La question de la gestion de cet or bleu lors d'une période de sécheresse se pose malgré tout. "Il y a de plus en plus de projets qui se développent dans le sens d'une irrigation rationnelle pour utiliser au mieux l'eau disponible", explique Christine Genolet-Leubin, cheffe du SEN.
Et d'ajouter qu'une stratégie a été mise en place entre le canton et les communes pour connaître notamment quelles sont les réserves en eau du canton, et de connaître les différentes manières de l'utiliser pour pouvoir planifier les projets d'avenir
Bonhomme d’hiver peu fiable
Du côté des prédictions pour la belle saison à venir justement, difficile de se prononcer aussi tôt. Le bonhomme d’hiver Böögg a Zurich a bien tenté d’user de sa boule de cristal. Résultat ? Un été morose en prédiction. Pourtant, l’été 2023 pourrait ne pas être aussi mauvais qu’il ne l’a prédit. Après tout, ses prédictions ne se sont avérées correctes que dans 37% des cas, selon Frédéric Glassey.

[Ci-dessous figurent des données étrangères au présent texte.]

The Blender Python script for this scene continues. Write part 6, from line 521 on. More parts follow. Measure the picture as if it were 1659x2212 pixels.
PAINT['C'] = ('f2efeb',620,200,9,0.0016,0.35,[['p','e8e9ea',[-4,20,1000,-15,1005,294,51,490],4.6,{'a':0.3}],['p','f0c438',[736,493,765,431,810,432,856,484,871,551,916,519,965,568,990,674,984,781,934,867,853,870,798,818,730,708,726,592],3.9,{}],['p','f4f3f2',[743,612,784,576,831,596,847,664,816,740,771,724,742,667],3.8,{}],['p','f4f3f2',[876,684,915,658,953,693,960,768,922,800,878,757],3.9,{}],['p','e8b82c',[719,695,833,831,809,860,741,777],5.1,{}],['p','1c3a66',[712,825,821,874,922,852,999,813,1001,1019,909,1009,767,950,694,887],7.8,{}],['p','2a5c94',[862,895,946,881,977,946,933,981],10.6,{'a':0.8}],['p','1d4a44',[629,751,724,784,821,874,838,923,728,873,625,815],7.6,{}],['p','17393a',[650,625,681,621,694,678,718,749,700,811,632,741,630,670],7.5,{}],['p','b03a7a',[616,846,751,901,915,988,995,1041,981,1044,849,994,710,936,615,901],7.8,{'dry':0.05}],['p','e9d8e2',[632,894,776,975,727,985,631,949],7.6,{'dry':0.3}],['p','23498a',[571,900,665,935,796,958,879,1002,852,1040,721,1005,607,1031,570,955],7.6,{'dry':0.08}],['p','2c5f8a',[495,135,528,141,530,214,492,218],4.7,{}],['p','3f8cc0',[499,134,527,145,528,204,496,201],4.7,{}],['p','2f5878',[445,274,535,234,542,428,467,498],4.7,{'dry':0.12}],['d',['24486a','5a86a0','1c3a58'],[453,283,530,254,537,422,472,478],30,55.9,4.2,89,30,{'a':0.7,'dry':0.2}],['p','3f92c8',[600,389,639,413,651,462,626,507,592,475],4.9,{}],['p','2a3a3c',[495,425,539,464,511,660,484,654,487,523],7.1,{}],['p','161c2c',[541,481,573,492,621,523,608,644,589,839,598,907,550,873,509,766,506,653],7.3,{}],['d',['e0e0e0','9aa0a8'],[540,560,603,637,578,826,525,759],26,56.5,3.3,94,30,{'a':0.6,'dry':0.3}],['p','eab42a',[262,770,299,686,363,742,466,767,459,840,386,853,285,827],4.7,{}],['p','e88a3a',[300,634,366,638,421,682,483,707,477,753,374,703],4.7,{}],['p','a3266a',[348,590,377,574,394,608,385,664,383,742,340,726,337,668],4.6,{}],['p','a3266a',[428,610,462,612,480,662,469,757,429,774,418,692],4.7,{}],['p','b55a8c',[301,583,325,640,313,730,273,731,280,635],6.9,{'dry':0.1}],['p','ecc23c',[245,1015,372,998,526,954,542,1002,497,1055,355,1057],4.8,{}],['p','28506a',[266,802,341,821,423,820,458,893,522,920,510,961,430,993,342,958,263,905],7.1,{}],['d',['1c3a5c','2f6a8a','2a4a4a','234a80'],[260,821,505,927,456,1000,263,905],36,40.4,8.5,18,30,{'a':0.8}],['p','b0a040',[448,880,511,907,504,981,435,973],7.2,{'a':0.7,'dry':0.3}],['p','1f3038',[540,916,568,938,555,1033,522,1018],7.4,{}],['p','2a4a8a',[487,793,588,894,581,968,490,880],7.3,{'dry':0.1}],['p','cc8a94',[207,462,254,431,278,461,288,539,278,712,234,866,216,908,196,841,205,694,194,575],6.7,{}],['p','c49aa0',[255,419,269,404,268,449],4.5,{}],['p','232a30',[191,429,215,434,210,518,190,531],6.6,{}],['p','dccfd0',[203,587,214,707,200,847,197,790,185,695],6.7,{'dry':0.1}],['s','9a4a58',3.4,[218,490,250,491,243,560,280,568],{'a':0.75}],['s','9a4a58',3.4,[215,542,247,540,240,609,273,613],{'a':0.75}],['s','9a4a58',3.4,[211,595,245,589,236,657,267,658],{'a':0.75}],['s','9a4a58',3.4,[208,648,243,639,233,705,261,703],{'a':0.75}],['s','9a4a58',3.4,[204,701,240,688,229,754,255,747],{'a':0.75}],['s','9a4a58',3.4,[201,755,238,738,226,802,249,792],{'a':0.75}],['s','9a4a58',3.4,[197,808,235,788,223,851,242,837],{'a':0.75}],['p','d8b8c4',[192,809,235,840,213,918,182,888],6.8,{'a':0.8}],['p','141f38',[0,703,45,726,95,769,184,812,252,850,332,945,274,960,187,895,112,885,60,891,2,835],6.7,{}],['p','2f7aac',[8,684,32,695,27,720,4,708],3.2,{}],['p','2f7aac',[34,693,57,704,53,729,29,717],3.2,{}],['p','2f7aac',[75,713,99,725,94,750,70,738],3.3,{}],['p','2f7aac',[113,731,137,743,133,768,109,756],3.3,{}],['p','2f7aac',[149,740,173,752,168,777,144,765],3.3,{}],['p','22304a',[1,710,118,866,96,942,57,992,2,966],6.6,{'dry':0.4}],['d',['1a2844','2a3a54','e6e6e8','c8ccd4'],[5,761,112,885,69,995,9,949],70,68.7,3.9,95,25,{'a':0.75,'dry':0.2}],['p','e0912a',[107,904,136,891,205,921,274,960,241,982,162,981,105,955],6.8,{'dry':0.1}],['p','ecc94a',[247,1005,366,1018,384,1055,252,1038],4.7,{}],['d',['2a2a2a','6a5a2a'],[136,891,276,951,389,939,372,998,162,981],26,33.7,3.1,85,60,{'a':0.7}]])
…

A l’inverse, les tendances saisonnières obtenues par Meteonews laissent présager un autre scénario. Même s’il ne s’agit que de prédictions fiables à 65%, selon Frédéric Glassey: "Ces tendances nous montrent un mois de mai qui va dans le prolongement du mois d’avril. Un mois de mai plutôt humide et frais donc. Et un mois de juin un peu plus chaud avec une tendance orageuse potentiellement plus forte".
Et pour la suite, d’un été plutôt beau et chaud. "Et donc relativement sec", ajoute le spécialiste de chez Meteonews. Mais là encore, rien n’est sûr. Seul le temps nous le confirmera.